╔══

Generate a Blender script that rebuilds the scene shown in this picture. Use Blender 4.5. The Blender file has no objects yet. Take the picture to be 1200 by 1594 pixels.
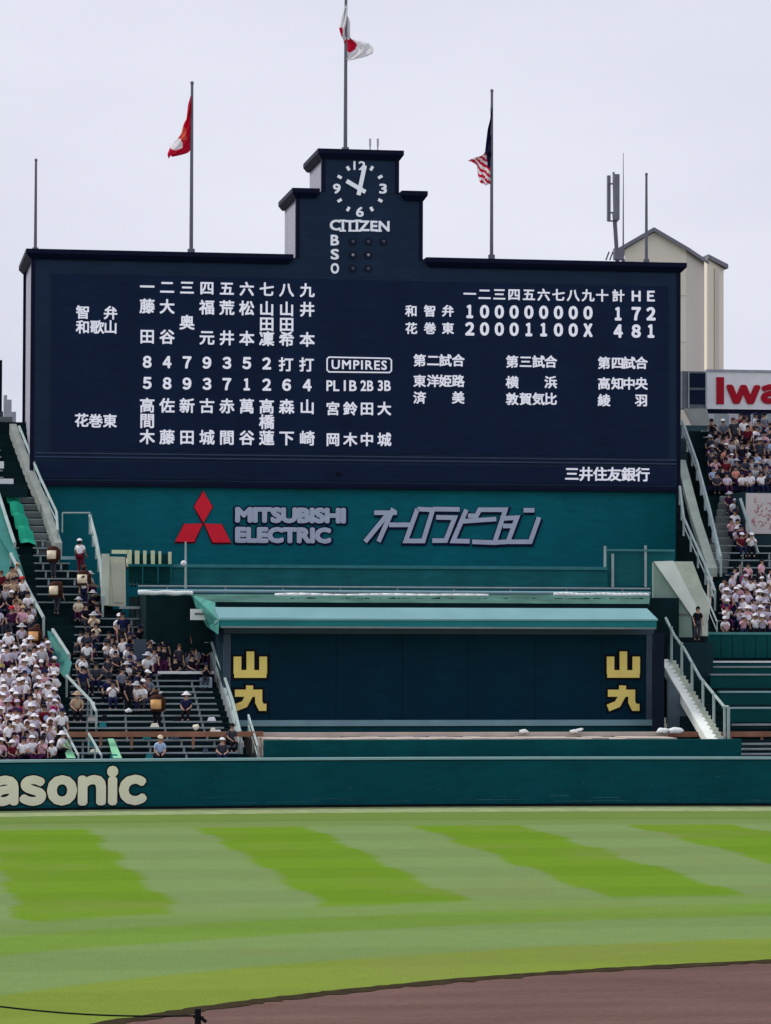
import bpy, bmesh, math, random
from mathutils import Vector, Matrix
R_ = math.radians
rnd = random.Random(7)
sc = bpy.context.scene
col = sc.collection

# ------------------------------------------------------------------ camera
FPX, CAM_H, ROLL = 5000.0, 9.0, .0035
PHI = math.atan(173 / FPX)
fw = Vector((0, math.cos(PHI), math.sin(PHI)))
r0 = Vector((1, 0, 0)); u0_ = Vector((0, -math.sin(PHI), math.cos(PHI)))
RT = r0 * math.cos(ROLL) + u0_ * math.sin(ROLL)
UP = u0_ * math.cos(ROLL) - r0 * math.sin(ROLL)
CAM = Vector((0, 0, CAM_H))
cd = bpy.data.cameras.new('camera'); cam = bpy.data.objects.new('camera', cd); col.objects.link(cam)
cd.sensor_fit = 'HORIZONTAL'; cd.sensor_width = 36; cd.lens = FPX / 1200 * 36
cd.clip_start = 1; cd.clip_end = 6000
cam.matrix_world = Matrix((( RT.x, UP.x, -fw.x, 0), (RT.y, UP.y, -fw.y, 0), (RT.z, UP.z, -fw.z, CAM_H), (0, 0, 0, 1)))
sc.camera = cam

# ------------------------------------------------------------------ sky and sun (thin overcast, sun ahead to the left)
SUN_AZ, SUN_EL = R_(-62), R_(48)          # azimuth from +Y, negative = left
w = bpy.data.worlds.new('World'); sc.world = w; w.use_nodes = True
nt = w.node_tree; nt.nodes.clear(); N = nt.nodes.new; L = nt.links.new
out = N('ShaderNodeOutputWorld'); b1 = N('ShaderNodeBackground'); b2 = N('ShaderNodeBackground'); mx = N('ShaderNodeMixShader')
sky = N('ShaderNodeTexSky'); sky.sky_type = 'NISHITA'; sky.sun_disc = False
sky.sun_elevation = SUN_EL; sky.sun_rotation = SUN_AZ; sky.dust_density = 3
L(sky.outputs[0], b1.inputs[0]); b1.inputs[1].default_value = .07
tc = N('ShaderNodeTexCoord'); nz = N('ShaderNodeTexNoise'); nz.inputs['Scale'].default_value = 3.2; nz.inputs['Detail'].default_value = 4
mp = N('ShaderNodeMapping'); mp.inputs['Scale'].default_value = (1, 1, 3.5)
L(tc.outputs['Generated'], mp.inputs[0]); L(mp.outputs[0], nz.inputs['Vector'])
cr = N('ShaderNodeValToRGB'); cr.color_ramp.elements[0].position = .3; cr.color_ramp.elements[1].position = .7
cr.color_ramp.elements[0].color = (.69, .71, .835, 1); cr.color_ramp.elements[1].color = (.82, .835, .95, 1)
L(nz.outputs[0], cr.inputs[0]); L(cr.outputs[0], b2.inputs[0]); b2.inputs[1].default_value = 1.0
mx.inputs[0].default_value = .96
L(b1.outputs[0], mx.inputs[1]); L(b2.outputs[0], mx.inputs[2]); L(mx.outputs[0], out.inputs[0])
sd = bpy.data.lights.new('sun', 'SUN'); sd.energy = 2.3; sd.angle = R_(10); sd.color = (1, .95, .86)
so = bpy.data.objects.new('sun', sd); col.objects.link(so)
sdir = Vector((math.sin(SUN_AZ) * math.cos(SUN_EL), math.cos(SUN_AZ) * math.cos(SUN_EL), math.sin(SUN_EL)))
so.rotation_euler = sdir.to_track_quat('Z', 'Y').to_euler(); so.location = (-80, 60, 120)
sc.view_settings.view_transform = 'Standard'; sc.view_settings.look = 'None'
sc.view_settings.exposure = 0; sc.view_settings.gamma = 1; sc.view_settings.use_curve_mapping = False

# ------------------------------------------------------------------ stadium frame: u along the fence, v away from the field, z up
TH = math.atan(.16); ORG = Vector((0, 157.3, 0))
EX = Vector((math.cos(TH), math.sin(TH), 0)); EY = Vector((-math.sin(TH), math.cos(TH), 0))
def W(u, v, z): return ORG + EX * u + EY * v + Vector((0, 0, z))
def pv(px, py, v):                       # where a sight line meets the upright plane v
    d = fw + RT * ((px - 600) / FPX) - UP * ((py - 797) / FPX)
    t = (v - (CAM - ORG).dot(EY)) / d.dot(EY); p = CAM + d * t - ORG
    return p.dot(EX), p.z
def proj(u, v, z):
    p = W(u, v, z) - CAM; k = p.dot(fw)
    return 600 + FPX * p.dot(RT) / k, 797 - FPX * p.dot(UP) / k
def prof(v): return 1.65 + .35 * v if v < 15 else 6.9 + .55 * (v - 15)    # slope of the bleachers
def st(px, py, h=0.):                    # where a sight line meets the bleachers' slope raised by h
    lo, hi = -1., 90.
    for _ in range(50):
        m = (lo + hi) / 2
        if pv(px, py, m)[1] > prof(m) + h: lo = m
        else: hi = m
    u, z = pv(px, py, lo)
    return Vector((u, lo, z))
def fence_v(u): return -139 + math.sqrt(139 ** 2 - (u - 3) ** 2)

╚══
╔══

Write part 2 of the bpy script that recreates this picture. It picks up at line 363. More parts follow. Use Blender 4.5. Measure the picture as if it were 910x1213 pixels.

╚══

● EXERCISE BRIEF
Count every line of the records that holds "scene". State the number, nothing else.

● THE SOLUTION
2